The DBW report was one of the shoddiest, most biased hack-jobs I’ve ever seen someone attempt to present with a straight face, let alone attempt to charge money for.

Harvard should ask for their degree back.

Looks like the degree was used to its fullest in presenting such garbage data in a way that furthered DBW’s agenda. I rate this con job a 4 out of 5.

In another year Author Earnings will show indies take up close to 40% of Amazon’s daily ebook unit sales and close to 30% of the $ sales. Authors taking notice of DBW’s crazy skewed reports will be in the minority (if they already aren’t).

The self publishing shadow industry has passed a threshold. The momentum is too great, with too much impetus and energy behind it. It’s time for publishers, agents and the industry to change or die. No matter there are still authors blindly worshiping publishers and agents, who clamor to be let past the gate. It doesn’t matter that authors are still submitting to them because a greater number are ignoring publishers, and it’s these authors who will continue to take market share from publishers.

Market share matters, and publishers are hemorrhaging ebook market share with no viable plan to stop it. Print is fast becoming a subsidiary right, and only of benefit to the 1% of 1% of authors who are the biggest and best sellers.

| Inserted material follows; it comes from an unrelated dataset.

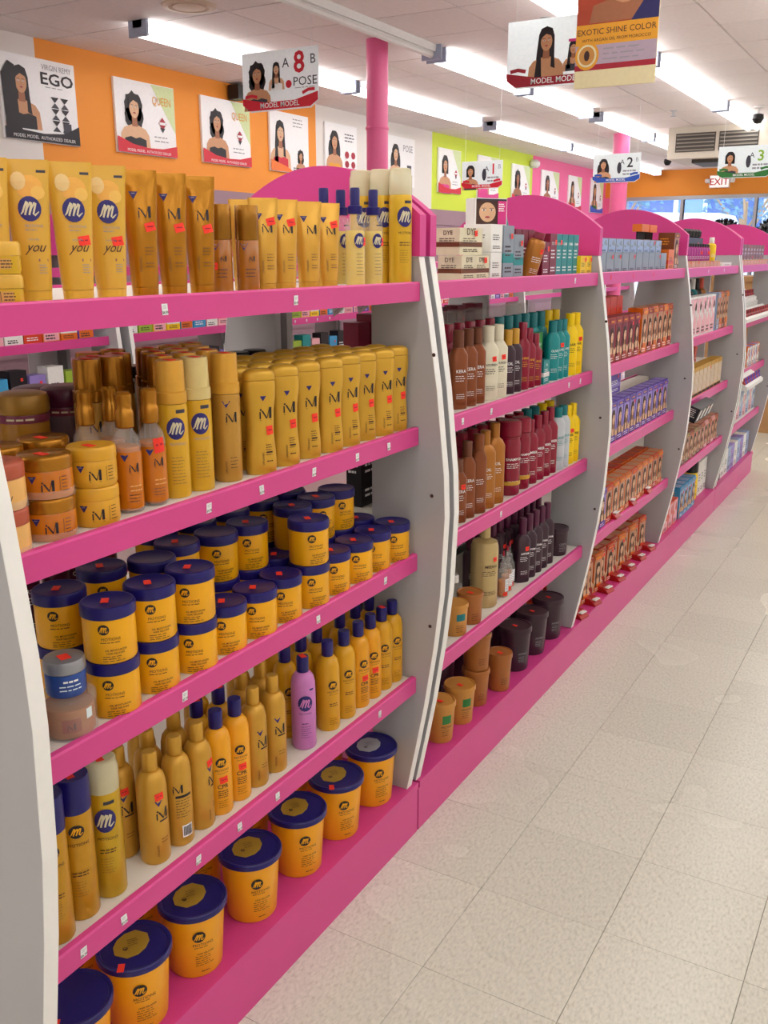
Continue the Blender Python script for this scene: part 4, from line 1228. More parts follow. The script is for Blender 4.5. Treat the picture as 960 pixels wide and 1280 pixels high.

Publishers need to change but I fear they can’t. Too entrenched, too much bureaucracy, too focused on the next earnings reporting season rather than their long terms viability, as are most companies. The sad thing is, the next few years will be ones of mergers, consolidations, cut backs, acquisitions etc and the good people who work for publishers will be greatly affected. The fact publishers do some good things is testament to the fact that good people do good things. The companies themselves are rotten to the core.

DBW is the “Publisher Solutions” equivalent to the Author Solutions-style vanity presses :D

They shamelessly overcharge their unsophisticated publisher clients for garbage data and nonsense “reports” that anyone with an ounce of experience with indie publishing — or even anyone with an ounce of common sense — can see are a total joke.